Exactly seven and three quarter sheets.
Right.
So so it’s like we get to choose.
So as long as we are intentional, the form becomes irrelevant.
What ends up the arc, though, and this is what’s most critical, is that the arc is people try and see that the form is irrelevant before they’ve learned how to intentionally do things.
And so they rob themselves of an accountability process by which they determine that they are, in fact, intentional.
And so that’s why we need to have a period of our life that holds us to a rigid accountability for doing things just so.
Because when you know that you’re intentional, you know that you’re intentional.
And then when you choose to intentionally do something in a more relaxed way, you’re still intentional.
Right.
But if you haven’t gone through that training, then you can be like, oh, yeah, I meant to just slap that all over there because we retrospectively or retro.
Reflectively, I don’t know what the word is, but we look back and we have like a revisionist narrative and we claim a thing or an intention for ourselves that we didn’t actually have.
Oh, no, that was on purpose.
Oh, I meant to lose my stuff right there and start screaming because they really needed it.
Yes, that was perfectly on purpose.
So I think this is part of the arc that we have to understand and part of why we want to see how we can structure our lives to bring as much larger to them as possible so that intentionality becomes a habit.
Right.
And then we get to really kind of trust ourselves in a different way, a completely different way.
I think what’s also cool about this kind of like refinement practice is like it meets you wherever you need to be met at.

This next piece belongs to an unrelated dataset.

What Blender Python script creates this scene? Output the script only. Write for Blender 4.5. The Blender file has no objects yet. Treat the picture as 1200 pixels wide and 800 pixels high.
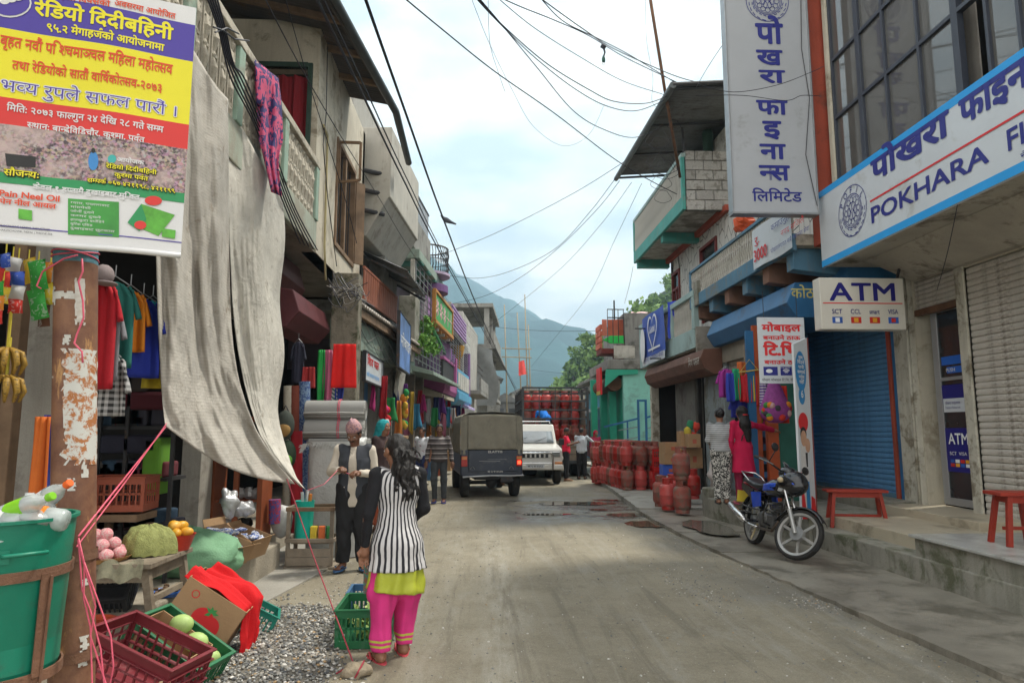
import bpy,bmesh,math,random
import numpy as np
from mathutils import Vector,Matrix,noise as mnoise
sc=bpy.context.scene
COL=sc.collection
RND=random.Random(11)
rad=math.radians
# camera
F_PX,CX,CY,HC=800.0,600.0,400.0,1.6
PITCH=math.atan(.12875);YAW=math.atan(.04125*math.cos(PITCH))
cam=bpy.data.cameras.new('camera');camo=bpy.data.objects.new('camera',cam);COL.objects.link(camo)
cam.sensor_width=36;cam.lens=24.0;cam.clip_start=.05;cam.clip_end=6000
camo.location=(0,0,HC);camo.rotation_euler=(math.pi/2+PITCH,0,-YAW)
sc.camera=camo
def ray(px,py):
 x=(px-CX)/F_PX;y=-(py-CY)/F_PX
 f=math.cos(PITCH)-y*math.sin(PITCH);u=math.sin(PITCH)+y*math.cos(PITCH)
 return(x*math.cos(YAW)+f*math.sin(YAW),-x*math.sin(YAW)+f*math.cos(YAW),u)
def G(px,py,z=0):
 d=ray(px,py);t=(z-HC)/d[2];return Vector((d[0]*t,d[1]*t,z))
def AX(px,py,X):
 d=ray(px,py);t=X/d[0];return Vector((X,d[1]*t,HC+d[2]*t))
def AY(px,py,Y):
 d=ray(px,py);t=Y/d[1];return Vector((d[0]*t,Y,HC+d[2]*t))
 # light and sky
SUN_EL,SUN_AZ=rad(62),rad(62)
wd=bpy.data.worlds.new("World");sc.world=wd;wd.use_nodes=True
nt=wd.node_tree;nt.nodes.clear()
wo=nt.nodes.new('ShaderNodeOutputWorld');bg=nt.nodes.new('ShaderNodeBackground');bg.inputs[1].default_value=.093
sky=nt.nodes.new('ShaderNodeTexSky');sky.sky_type='NISHITA';sky.sun_disc=False
sky.sun_elevation=SUN_EL;sky.sun_rotation=SUN_AZ;sky.dust_density=2.0;sky.air_density=1.0
tc=nt.nodes.new('ShaderNodeTexCoord');mp=nt.nodes.new('ShaderNodeMapping');mp.inputs['Scale'].default_value=(1.0,1.0,2.6)
n1=nt.nodes.new('ShaderNodeTexNoise');n1.inputs['Scale'].default_value=2.6;n1.inputs['Detail'].default_value=6;n1.inputs['Roughness'].default_value=.52;n1.inputs['Distortion'].default_value=.4
n2=nt.nodes.new('ShaderNodeTexNoise');n2.inputs['Scale'].default_value=5.5;n2.inputs['Detail'].default_value=5
cr=nt.nodes.new('ShaderNodeValToRGB');cr.color_ramp.elements[0].position=.30;cr.color_ramp.elements[1].position=.52
cr.color_ramp.elements[0].color=(.86,.86,.86,1);cr.color_ramp.elements[1].color=(1,1,1,1)
cc=nt.nodes.new('ShaderNodeValToRGB');cc.color_ramp.elements[0].position=.37;cc.color_ramp.elements[1].position=.60
cc.color_ramp.elements[0].color=(5.5,5.75,5.9,1);cc.color_ramp.elements[1].color=(10.6,10.1,9.3,1)
mx=nt.nodes.new('ShaderNodeMix');mx.data_type='RGBA'
nt.links.new(tc.outputs['Generated'],mp.inputs['Vector'])
for n in(n1,n2):nt.links.new(mp.outputs[0],n.inputs['Vector'])
nt.links.new(n1.outputs[0],cr.inputs[0]);nt.links.new(n2.outputs[0],cc.inputs[0])
nt.links.new(cr.outputs[0],mx.inputs[0]);nt.links.new(sky.outputs[0],mx.inputs[6]);nt.links.new(cc.outputs[0],mx.inputs[7])
nt.links.new(mx.outputs[2],bg.inputs[0]);nt.links.new(bg.outputs[0],wo.inputs[0])
sl=bpy.data.lights.new('sun','SUN');sl.energy=2.9;sl.angle=rad(8);sl.color=(1,.94,.82)
so=bpy.data.objects.new('sun',sl);COL.objects.link(so)
sdir=Vector((math.sin(SUN_AZ)*math.cos(SUN_EL),math.cos(SUN_AZ)*math.cos(SUN_EL),math.sin(SUN_EL)))
so.rotation_euler=sdir.to_track_quat('Z','Y').to_euler();so.location=(8,6,40)
vs=sc.view_settings;vs.view_transform='Standard';vs.look='None';vs.exposure=1.38;vs.gamma=1.0;vs.use_curve_mapping=False
sc.cycles.volume_bounces=0;sc.cycles.max_bounces=6;sc.cycles.diffuse_bounces=3;sc.cycles.glossy_bounces=3
sc.cycles.transparent_max_bounces=12;sc.cycles.volume_max_steps=64
# materials
MATS={}
def nodemat(name):
 m=bpy.data.materials.new(name);m.use_nodes=True
 return m,m.node_tree,m.node_tree.nodes['Principled BSDF']
def rgb(c):return(c[0],c[1],c[2],1)
def mth(t,op,a,b=None,clamp=False):
 n=t.nodes.new('ShaderNodeMath');n.operation=op;n.use_clamp=clamp
 for i,v in enumerate((a,b)):
  if v is None:continue
  if isinstance(v,(int,float)):n.inputs[i].default_value=v
  else:t.links.new(v,n.inputs[i])
 return n.outputs[0]
def mixc(t,f,a,b,mode='MIX'):
 n=t.nodes.new('ShaderNodeMix');n.data_type='RGBA';n.blend_type=mode
 for i,v in((0,f),(6,a),(7,b)):
  if isinstance(v,(int,float)):n.inputs[i].default_value=v
  elif isinstance(v,tuple):n.inputs[i].default_value=rgb(v)
  else:t.links.new(v,n.inputs[i])
 return n.outputs[2]
def noi(t,vec,scale,detail=4,rough=.55,dist=0):
 n=t.nodes.new('ShaderNodeTexNoise');n.inputs['Scale'].default_value=scale;n.inputs['Detail'].default_value=detail
 n.inputs['Roughness'].default_value=rough;n.inputs['Distortion'].default_value=dist
 if vec is not None:t.links.new(vec,n.inputs['Vector'])
 return n.outputs[0]
def ramp(t,f,a,b,ca=0.,cb=1.):
 n=t.nodes.new('ShaderNodeMapRange');n.inputs[1].default_value=a;n.inputs[2].default_value=b
 n.inputs[3].default_value=ca;n.inputs[4].default_value=cb;t.links.new(f,n.inputs[0]);return n.outputs[0]
def coords(t,scale=(1,1,1),kind='Object'):
 c=t.nodes.new('ShaderNodeTexCoord');m=t.nodes.new('ShaderNodeMapping');m.inputs['Scale'].default_value=scale
 t.links.new(c.outputs[kind],m.inputs[0]);return m.outputs[0]
SPECK=('concrete','plaster','screed','render','cement','wall','pillar','block','soffit','baluster','marble','paint','prop')
def mat(name,col,rough=.75,var=.22,scale=3.,bump=.25,bscale=40.,dirt=None,dirt_amt=.35,dscale=1.6,metal=0.,streak=0.,spec=.35,rnd=0.,alpha=1.,trans=0.,sub=0.):
 """painted / plaster / metal / cloth surface: base colour with patchy variation, dirt of its own shape, fine relief"""
 if name in MATS:return MATS[name]
 m,t,b=nodemat(name);MATS[name]=m
 v=coords(t);n=noi(t,v,scale,6,.62)
 lo=tuple(c*(1-var)for c in col);hi=tuple(min(1,c*(1+var))for c in col)
 c=mixc(t,ramp(t,n,.3,.7),lo,hi)
 if rnd:
  oi=t.nodes.new('ShaderNodeObjectInfo');hs=t.nodes.new('ShaderNodeHueSaturation')
  t.links.new(ramp(t,oi.outputs['Random'],0,1,1-rnd,1+rnd*.6),hs.inputs['Value'])
  t.links.new(ramp(t,oi.outputs['Random'],0,1,1,1-rnd*.5),hs.inputs['Saturation'])
  t.links.new(c,hs.inputs['Color']);c=hs.outputs[0]
 if streak:
  s=noi(t,coords(t,(9,9,.7)),1.0,4,.6)
  c=mixc(t,mth(t,'MULTIPLY',ramp(t,s,.5,.72),streak),c,tuple(q*.4 for q in col)if dirt is None else dirt)
 if dirt is not None:
  d=noi(t,v,dscale,8,.7,.3)
  w=1-dirt_amt
  c=mixc(t,ramp(t,d,.28+.42*w,.40+.42*w),c,dirt)
 if any(q in name for q in SPECK):c=mixc(t,ramp(t,noi(t,v,95,3,.8),.32,.68,0,.30),c,tuple(q*.45 for q in col))
 t.links.new(c,b.inputs['Base Color'])
 b.inputs['Roughness'].default_value=rough;b.inputs['Metallic'].default_value=metal
 b.inputs['Specular IOR Level'].default_value=spec
 if trans:b.inputs['Transmission Weight'].default_value=trans
 if alpha<1:b.inputs['Alpha'].default_value=alpha
 if sub:b.inputs['Subsurface Weight'].default_value=sub;b.inputs['Subsurface Radius'].default_value=(.02,.008,.005)
 if bump:
  bn=t.nodes.new('ShaderNodeBump');bn.inputs['Strength'].default_value=bump;bn.inputs['Distance'].default_value=.012
  bf=noi(t,v,bscale,5,.6)
  t.links.new(bf,bn.inputs['Height']);t.links.new(bn.outputs[0],b.inputs['Normal'])
 return m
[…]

So it can be as complex or as simple.
So it’s even if you’re at the start of your training or you’re practicing for 30, 40 years, like it should pretty much feel like the same amount of difficulty all the way through.

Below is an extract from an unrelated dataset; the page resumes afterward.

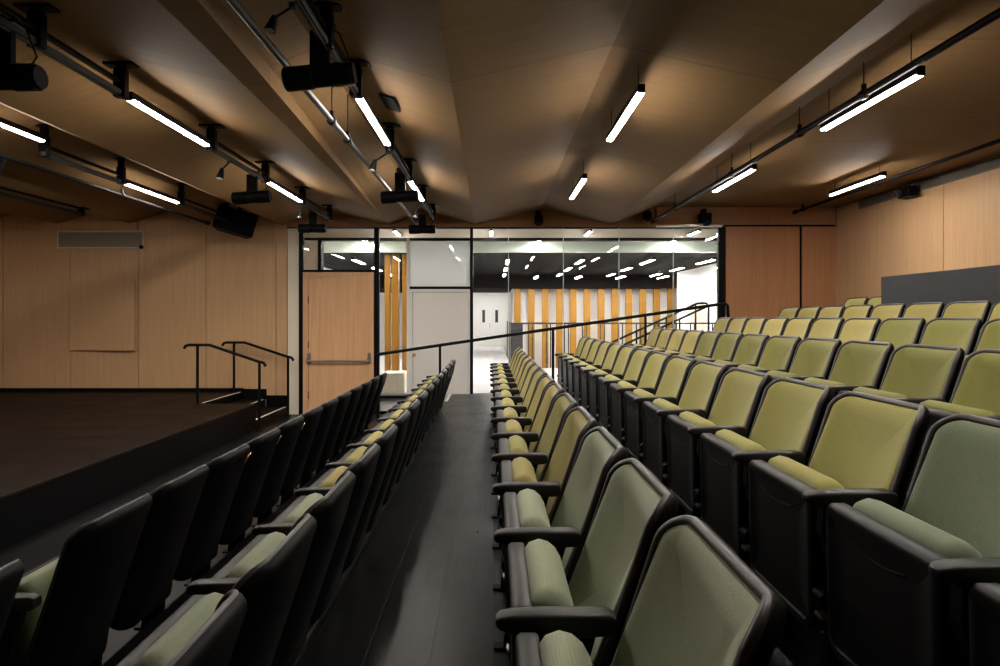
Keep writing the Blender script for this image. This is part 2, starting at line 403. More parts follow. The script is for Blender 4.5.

It’s a very military martial arts thing like, hey, look, never gets easier.
You should get more used to it.
It doesn’t matter if you’re the white belt that’s just on your brand new or if you’re, you know, get your black belt or you get your seventh dawn, whatever it happens to be.
Like, it doesn’t get easier.
You just get used to it.
That’s all.
It’s a very military, very Marine Corps kind of thing.
It’s never going to suck last.
You’re just going to get used to it.
So it should be difficult.
Like if you ever hit a point where like, man, this is super easy.
Like you’re not doing it.
That bar needs moved again.
Yep.
And that’s why we have such a delightful group of spiritual friends to show us where the next movement in our bar is.
And so that we can hold each other accountable so we can keep that target moving so that all of us can continually embody the evolution, which is the truth of the way constantly evolving process.
There is no completion on the way.
And that’s what makes it so complete.
Wasn’t planning that, but that seems like, that seems like the capping verse.
That seems like a great statement to end on.
Well done.
I appreciate you teeing that up for me.